When Alex Oxlade-Chamberlain pulled a goal back in second-half stoppage time, feinting to shoot before curling his shot past the stranded goalkeeper, it looked as though Arsenal’s Champions League dream might still be alive. Yet Monaco went straight up the other end and scored their third goal of the night moments later, prompting their young manager, Leonardo Jardim, to race down the touchline in celebration as Arsene Wenger headed for the tunnel.
He had plenty to reflect on as he headed out of sight. Once again his team came up monumentally short in a big game, unable to take advantage of an inferior opponent missing some of its key players. Once again his stars seemed to shrink in the limelight, not replicating the success they have enjoyed in this competition with other clubs. Mesut Ozil and Alexis Sanchez have both reached the latter stages of the Champions League for Real Madrid and Barcelona respectively. Neither was nearly influential enough given their reputation and price tag.
Sanchez deserves less criticism because his contribution usually has been extremely important since arriving at the Emirates in the summer. Ozil’s impact, however, has been negligible, a particularly disappointing signing considering that he was supposed to mark the beginning of a new, big spending era when he pitched up at Arsenal in 2013.
Save for a promising first few weeks, Ozil has looked sluggish in an Arsenal shirt, his languid movement often a point of criticism from supporters. Yet Dimitar Berbatov, the only player on the pitch on Wednesday night who is less inclined to exert himself, made his contribution tell, linking up brilliantly with his Monaco team-mates, and showing great composure to slot home their second goal on the counter-attack.
Apart from Berbatov, who we know all about from his time at Tottenham and Manchester United, and Joao Moutinho, Monaco’s players are relatively unproven at this level. That is what made this latest Champions League defeat even more painful for Arsenal. They were outplayed by a modest team that defended well but offered little in the way of quality. As Berbatov suggested post-match, they simply seemed to want it more. In Geoffrey Kondogbia, Monaco have a highly promising box-to-box midfield player.
Indeed, Kondogbia was just the kind of player Arsenal could have done with in midfield. They lined up with Francis Coquelin, a functional but effective holding player, and Santi Cazorla as their central midfield pair, which was always going to leave them vulnerable to Monaco attacks. Cazorla is a superb player, but is limited when operating from deep, and does not have the defensive skills or the stature required to play in such a physically demanding area of the pitch.
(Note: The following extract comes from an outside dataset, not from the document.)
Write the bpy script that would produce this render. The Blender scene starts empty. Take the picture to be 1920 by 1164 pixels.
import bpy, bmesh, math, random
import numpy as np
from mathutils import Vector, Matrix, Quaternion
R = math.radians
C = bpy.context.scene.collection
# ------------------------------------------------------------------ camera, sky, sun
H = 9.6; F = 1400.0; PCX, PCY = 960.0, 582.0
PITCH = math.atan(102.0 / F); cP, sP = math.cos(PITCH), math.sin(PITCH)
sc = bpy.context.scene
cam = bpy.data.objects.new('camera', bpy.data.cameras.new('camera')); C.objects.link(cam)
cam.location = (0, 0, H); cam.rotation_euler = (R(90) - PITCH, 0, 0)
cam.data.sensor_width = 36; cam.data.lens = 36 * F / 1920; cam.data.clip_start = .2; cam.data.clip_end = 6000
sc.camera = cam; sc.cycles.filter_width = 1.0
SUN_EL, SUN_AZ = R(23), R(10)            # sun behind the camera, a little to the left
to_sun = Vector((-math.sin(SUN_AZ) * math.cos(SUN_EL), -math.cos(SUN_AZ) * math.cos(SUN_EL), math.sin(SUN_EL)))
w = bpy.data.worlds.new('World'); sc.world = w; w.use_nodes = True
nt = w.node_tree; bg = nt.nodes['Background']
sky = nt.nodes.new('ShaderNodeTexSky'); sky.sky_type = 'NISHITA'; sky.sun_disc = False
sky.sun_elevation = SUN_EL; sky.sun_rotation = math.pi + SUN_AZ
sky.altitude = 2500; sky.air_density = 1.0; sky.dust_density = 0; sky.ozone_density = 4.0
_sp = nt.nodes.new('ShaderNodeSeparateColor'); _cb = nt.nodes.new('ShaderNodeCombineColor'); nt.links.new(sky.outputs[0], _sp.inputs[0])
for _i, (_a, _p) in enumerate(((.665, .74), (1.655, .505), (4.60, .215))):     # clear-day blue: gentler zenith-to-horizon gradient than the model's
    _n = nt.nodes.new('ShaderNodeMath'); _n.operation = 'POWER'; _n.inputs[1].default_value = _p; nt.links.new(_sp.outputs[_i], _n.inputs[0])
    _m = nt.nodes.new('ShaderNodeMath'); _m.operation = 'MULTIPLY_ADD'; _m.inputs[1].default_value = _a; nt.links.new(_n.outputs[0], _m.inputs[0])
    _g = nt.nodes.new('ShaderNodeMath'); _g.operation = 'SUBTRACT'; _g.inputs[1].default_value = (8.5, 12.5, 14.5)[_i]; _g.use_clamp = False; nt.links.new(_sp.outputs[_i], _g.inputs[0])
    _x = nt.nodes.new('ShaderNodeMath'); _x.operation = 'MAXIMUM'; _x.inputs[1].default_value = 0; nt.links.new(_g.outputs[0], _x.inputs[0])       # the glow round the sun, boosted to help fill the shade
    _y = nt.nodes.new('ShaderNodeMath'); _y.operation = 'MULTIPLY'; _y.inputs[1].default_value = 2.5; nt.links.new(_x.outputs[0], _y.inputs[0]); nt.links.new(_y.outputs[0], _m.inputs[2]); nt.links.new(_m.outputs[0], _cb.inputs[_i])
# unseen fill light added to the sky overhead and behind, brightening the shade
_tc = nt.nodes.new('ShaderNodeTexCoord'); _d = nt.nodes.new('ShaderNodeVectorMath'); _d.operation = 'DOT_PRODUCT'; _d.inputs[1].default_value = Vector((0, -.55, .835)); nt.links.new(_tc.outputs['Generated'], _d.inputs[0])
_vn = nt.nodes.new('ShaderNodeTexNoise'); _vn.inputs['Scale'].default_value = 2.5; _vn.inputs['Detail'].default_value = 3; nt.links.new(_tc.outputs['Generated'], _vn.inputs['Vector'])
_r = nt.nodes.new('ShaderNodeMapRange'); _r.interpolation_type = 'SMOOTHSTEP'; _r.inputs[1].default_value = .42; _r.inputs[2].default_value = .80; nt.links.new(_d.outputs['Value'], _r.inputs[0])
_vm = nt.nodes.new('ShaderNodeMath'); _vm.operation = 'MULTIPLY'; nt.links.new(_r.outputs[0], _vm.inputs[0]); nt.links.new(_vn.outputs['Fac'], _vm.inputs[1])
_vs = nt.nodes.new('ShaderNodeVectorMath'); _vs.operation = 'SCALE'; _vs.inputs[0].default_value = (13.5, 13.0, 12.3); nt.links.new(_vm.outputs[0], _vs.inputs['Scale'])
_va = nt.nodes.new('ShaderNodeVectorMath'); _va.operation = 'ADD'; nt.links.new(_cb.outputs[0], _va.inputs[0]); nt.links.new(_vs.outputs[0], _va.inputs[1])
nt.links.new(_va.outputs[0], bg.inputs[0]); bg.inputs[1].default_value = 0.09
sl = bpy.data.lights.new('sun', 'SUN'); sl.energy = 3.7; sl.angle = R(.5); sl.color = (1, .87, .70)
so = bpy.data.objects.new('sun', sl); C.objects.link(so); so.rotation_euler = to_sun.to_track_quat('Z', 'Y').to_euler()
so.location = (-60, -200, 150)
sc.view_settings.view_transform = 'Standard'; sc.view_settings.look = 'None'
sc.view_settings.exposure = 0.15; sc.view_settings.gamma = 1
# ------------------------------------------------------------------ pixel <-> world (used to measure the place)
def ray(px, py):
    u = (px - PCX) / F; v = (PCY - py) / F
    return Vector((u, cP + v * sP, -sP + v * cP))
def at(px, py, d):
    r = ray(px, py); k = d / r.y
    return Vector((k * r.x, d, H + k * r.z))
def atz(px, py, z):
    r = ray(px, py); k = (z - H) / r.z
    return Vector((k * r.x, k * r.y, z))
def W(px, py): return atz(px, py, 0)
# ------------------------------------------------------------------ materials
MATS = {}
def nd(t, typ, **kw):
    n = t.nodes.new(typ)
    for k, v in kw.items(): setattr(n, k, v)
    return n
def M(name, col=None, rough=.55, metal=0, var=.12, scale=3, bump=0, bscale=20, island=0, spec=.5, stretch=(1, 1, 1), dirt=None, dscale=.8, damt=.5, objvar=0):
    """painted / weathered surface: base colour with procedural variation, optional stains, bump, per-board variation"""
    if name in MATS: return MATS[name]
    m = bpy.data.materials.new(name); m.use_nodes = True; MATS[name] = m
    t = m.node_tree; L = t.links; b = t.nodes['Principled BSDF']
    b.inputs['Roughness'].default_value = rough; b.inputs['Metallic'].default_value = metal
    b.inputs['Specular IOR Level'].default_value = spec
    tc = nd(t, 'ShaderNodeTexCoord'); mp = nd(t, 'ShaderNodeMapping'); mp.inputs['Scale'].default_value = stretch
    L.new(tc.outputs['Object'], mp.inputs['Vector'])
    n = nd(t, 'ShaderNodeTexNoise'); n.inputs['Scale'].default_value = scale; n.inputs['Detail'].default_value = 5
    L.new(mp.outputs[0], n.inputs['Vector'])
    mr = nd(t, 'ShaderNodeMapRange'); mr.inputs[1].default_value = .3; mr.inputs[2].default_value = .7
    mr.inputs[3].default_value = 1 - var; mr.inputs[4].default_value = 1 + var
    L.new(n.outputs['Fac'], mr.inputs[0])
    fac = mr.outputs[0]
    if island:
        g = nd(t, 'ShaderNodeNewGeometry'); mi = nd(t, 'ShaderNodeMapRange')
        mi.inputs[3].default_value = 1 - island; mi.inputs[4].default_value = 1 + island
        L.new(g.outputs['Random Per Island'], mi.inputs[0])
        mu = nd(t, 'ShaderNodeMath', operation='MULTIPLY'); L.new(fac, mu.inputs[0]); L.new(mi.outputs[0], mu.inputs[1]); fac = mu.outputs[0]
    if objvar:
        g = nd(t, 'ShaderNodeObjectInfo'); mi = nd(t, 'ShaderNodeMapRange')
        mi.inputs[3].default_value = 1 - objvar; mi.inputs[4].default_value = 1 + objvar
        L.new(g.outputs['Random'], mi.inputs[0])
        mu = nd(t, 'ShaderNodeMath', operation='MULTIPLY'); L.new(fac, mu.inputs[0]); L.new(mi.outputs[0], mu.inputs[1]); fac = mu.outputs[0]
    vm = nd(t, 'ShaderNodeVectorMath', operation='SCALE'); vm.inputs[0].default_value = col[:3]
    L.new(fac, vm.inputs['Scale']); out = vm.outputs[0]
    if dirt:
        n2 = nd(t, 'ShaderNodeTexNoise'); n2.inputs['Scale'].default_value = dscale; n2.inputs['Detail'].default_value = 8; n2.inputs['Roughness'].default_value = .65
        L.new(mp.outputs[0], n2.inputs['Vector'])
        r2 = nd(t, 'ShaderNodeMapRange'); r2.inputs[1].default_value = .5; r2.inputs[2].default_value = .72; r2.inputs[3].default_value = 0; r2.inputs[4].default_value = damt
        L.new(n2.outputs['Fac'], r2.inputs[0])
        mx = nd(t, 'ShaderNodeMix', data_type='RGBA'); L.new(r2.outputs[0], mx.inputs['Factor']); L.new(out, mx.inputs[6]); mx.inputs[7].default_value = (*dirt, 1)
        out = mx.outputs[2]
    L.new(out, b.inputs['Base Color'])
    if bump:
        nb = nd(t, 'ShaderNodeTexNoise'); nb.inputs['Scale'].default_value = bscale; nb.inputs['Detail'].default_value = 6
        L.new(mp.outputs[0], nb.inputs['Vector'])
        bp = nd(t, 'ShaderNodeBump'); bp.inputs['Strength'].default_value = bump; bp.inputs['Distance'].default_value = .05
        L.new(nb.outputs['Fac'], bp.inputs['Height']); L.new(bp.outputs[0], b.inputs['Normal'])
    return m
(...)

Just as important as Wenger’s tactics, which were clearly wrong, was Arsenal’s mindset. All the talk in the build-up had been that, after years of being faced with tricky games at this stage of the competition against the likes of Barcelona, AC Milan and Bayern Munich, this finally was a round of 16 tie that Arsenal could win, allowing them to build some momentum heading towards the latter stages. Underestimating Monaco, a team that lost its two best players in James Rodriguez and Radamel Falcao in the summer, was evidently a mistake.
Arsenal’s temperament has become a perennial problem. Although Wenger claims they have mental strength, as demonstrated in difficult circumstances last season such as clinging on to their Champions League status and coming back to win the FA Cup, this team is still liable more than most to unacceptable lapses in concentration. Their defending against Monaco was extremely sloppy, with Per Mertesacker the poorest performer, and the way they allowed the French team to score a third having just clawed their way back into the game through Oxlade-Chamberlain was almost criminal. Having to score three times without reply in Monaco three weeks from now will be next to impossible on this evidence.
Defeats like these suggest that there is a deeper reason for Arsenal’s failure in the Champions League over recent years than that they have had bad luck and difficult draws. Although it would be absurd to write off anyone with three Premier League titles and five FA Cups to their name, not to mention someone with his impact on the English game, the absence of European silverware is a notable gap in Wenger’s trophy cabinet. Although they reached the Champions League final in 2006, and the semi-finals in 2009, it does feel rather as though Europe is a blind spot for Wenger, a manager whose success in the Premier League era is bettered only by Alex Ferguson.
Furthermore, you have to wonder whether Wenger will ever win the Champions League with Arsenal, given that he was unable to do so when he had built one of the best teams in the world. This current crop does not compare with the ‘Invincibles’ team that went a record 49 games unbeaten, or even the 2008 team with Cesc Fabregas, Samir Nasri and Robin van Persie working in tandem. There is clear potential at Arsenal, a team with plenty of quality, but too many of their players continue to show merely flashes of brilliance before going missing for big league games and on Champions League nights.
Wenger seemed to have sorted many of the problems that afflicted his team against fellow title challengers when he masterminded last month’s 2–0 victory at Manchester City. Yet this latest Champions League blow suggests that this was merely a case of one step forward, one step back. Their failings against Monaco, which included terrible defending more than a hint of complacency, were frustratingly familiar.